What Teachers Make, or
You can always go to law school if things don t work out

He says the problem with teachers is, What s a kid going to learn
from someone who decided his best option in life was to become a teacher?
He reminds the other dinner guests that it s true what they say about
teachers:
Those who can, do; those who can t, teach.

I decide to bite my tongue instead of his
and resist the temptation to remind the dinner guests
that it s also true what they say about lawyers….

[mamamusings]

Go read the rest of it. Something to think about as our kids turn to summer vacation. I’ve done and I’ve taught.
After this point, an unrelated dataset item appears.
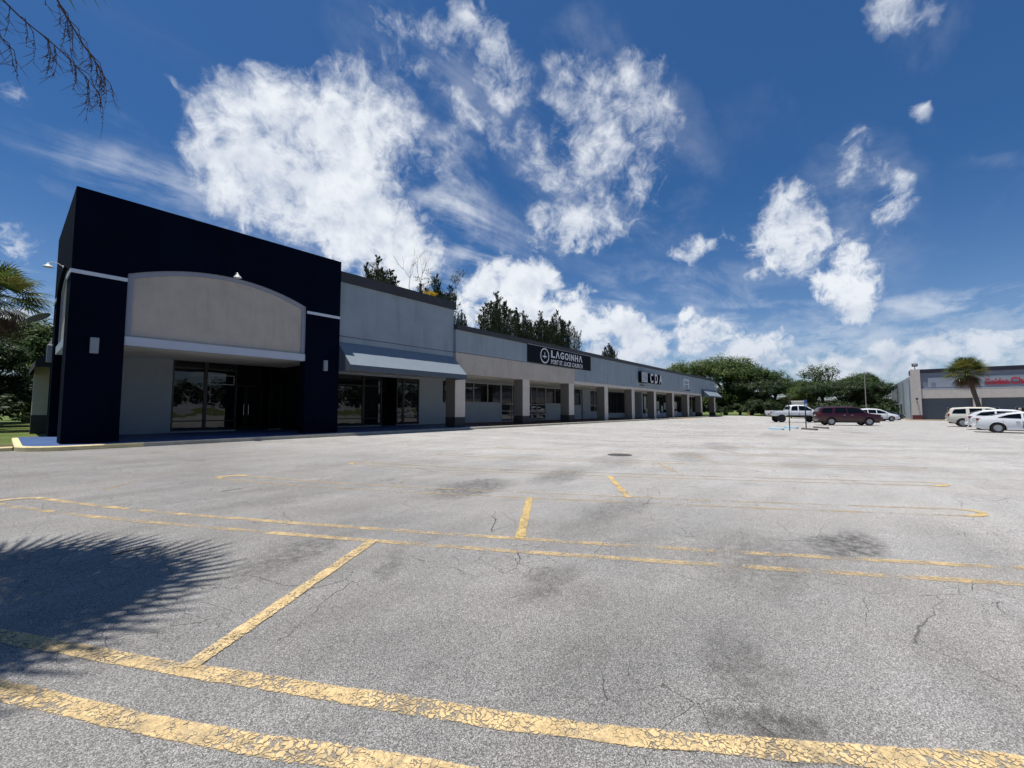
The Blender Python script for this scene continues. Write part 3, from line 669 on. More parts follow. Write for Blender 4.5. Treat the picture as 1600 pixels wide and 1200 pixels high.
door(17.1, 18.35, YW+1.2, 3.0, M['frame_black'])
# third shop with white mullions and barred doors
opens = [(25.25, 30.1, 2.2, 4.02), (30.15, 32.35, ZB+0.03, 4.02), (34.3, 37.6, ZB+0.03, 4.02), (37.62, 40.85, 2.22, 4.02), (43.4, 45.15, 2.15, 4.05), (47.55, 49.75, 1.32, 4.05), (52.4, 58.0, 1.13, 4.05)]
shopwall('shop_wall', 25.2, 58.2, YW, 4.3, opens, M['wallblue'])
window(25.25, 30.1, 2.2, 4.02, YW, M['frame_white'], (26.4, 28.24), (), 0.09)
window(30.15, 32.35, ZB+0.03, 4.02, YW, M['frame_white'], (31.85,), (2.14, 1.47, 1.08, 0.70), 0.07, 'barred_door', 0.08)
window(34.3, 37.6, ZB+0.03, 4.02, YW, M['frame_white'], (34.95, 35.95), (2.14, 1.47, 1.08, 0.70), 0.07, 'barred_door', 0.08)
window(37.62, 40.85, 2.22, 4.02, YW, M['frame_white'], (39.45,), (), 0.08)
window(43.4, 45.15, 2.15, 4.05, YW, M['frame_black'])
window(47.55, 49.75, 1.32, 4.05, YW, M['frame_white'], (48.75,), (2.1,), 0.07)
window(52.4, 55.0, 1.13, 4.05, YW, M['frame_black'], (53.2, 54.1), (), 0.05)
window(55.1, 58.0, 1.13, 4.05, YW, M['frame_black'], (56.0, 56.9), (), 0.05)
b = MB(); b.box(45.35, 45.5, YW-0.08, YW-0.002, ZB, 4.2); b.build('downpipe', M['awning_side'], bld)
YF = 23.5
opens = [(58.5, 60.6, 1.0, 4.0), (63.6, 68.2, 1.1, 4.0), (72.0, 76.7, 1.1, 4.0), (79.5, 82.3, ZB+0.02, 4.0), (82.35, 84.9, 1.1, 4.0)]
shopwall('shop_wall', 58.203, 85.4, YF, 4.3, opens, M['wallblue'])
b = MB(); b.box(58.203, 58.4, YF+0.26, YW+0.25, ZB, 4.3); b.build('shop_wall_return', M['wallblue'], bld)
window(58.5, 60.6, 1.0, 4.0, YF, M['frame_white'], (59.5,), (), 0.08)
window(63.6, 68.2, 1.1, 4.0, YF, M['frame_black'], (65.1, 66.6), (), 0.08)
window(72.0, 76.7, 1.1, 4.0, YF, M['frame_black'], (73.6, 75.2), (), 0.08)
window(79.5, 82.3, ZB+0.02, 4.0, YF, M['frame_white'], (80.9,), (2.1,), 0.08, 'glass_door')
window(82.35, 84.9, 1.1, 4.0, YF, M['frame_black'], (83.6,), (), 0.08)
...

If you take it seriously, teaching is harder work.

Active reflection, managed learning, and organizational change

Organizational learning.

Organizational Learning is No Accident makes an important point: effective learning requires time to reflect…and our “right now” form of communication (email, IM, etc.) doesn’t allow reflection time…making it difficult for people and organizations to change (time being an important component to acclimate to changes).

[elearnspace blog]

Excellent material on the challenges of building in the necessary time for reflection to power organizational learning and change. One interesting aspect to this line of thought is that reflection has to become an explicit process for it to work at the operating pace of today’s economy.

It’s a bit of a paradox. When we had time for reflection to work at its natural pace, we didn’t have to depend on learning to keep our organizations aligned with their environment. Now that we need the learning, we can’t rely on unaided reflection.

Turning a problem into an opportunity, we need to highlight the importance of reflection to learning, develop skills at active reflection, and make it easier to create the raw materials for reflection (hint: weblogs). I’ve written about this from time to time with pointers to some resources I’ve found useful.